Siendo la nación, por tanto, resumen de una sociedad que precisaba de un estado liberal donde las fuerzas absolutistas debían asumir ser parte de un todo que recibiera y acunara las libertades, la decencia y la justicia social, amén de la legitimidad del poder político decisorio, sin duda correspondía al común el liderazgo de aquella identidad aún en ciernes. En este país nos esforzamos durante más de un siglo en construir ese estado que pudiera albergar tamaña nación para, finalmente, iniciar la conformación de aquel relato señalado que llevará a todo paisano a comprender que formaba parte de esa hispanidad inventada en los términos establecidos por una élite arrogada del poder suficiente que construyera las leyes que fueran. Banderas y literatura, música y arte, discursos y constituciones, iniciaron un proceso irreversible, al parecer, que terminara con la asunción por parte de todos los habitantes de este Estado de la existencia de una realidad indiscutible.

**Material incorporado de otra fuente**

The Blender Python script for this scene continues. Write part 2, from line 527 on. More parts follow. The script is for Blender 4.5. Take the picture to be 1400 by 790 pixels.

Sin embargo, la historia es pertinaz y tiende a dejar perlas de lo más clarificadoras en lo que se refiere a la controversia que pueda surgir. En la que nos incumbe en estas líneas, no hay más que pasear por este Real Sitio, cuna de la monarquía Borbón, para entender el poco interés que aquella élite privilegiada tenía acerca de la hispanidad como concepto aglutinador de la nación. Siendo los primeros monarcas en intitularse reyes de España, uno podría entender que aquí, en el espacio segoviano donde asentaron sus reales, habrían dedicado un espacio para recordar esa nación que con tanta fruición defendía Cánovas del Castillo pocos años antes de ser asesinado en el balneario mondragonense de Santa Águeda. Ni plaza, ni calle, ni monumento siquiera dedicado al concepto dieciochesco de nación, la Patria. En todo el Real Sitio puede uno encontrar reseña alguna relacionada con la nación española, aun después de haberse constituido el día de la hispanidad, hasta el 22 de julio de 1936. Fue entonces que la llamada Plaza de la República cambió su nomenclatura por la actual Plaza de España, aclamada entre el fervor de los milicianos rebeldes provenientes de Segovia y Madrid al calor de la asonada nacionalista iniciada pocos días antes en el norte de África. Esa plaza de España reconvertida de otra reconversión politizada ocultaba el original nombre del espacio, Plaza del Palacio, conformado por los monarcas en recuerdo del privilegio de su asentamiento a principios del siglo XVIII.
De modo que, metidos en la conmemoración o celebración, que nunca me queda claro, de la Hispanidad, igual deberíamos reflexionar la riqueza o pobreza del concepto, del momento en que fue constituido y de la relación que aquella decisión tiene con un presente de compleja diversidad militante. Hispanos somos todos, pues hace más de dos milenios que este territorio que habitamos fue nombrado por unos extraños invasores impositores de costumbres y leyes hoy asumidas como base de una civilización nunca discutida. Es posible, sin embargo, que debamos refundar el sentido de la idea que, en muchos aspectos, nos desune para, integrados y asimilados todos por un concepto más global y menos nacional, seamos capaces de ver, en algún recoveco dejado por esas diez letras, el espacio suficiente para incluir nuestro trazo constructor de una convivencia cada vez más complicada.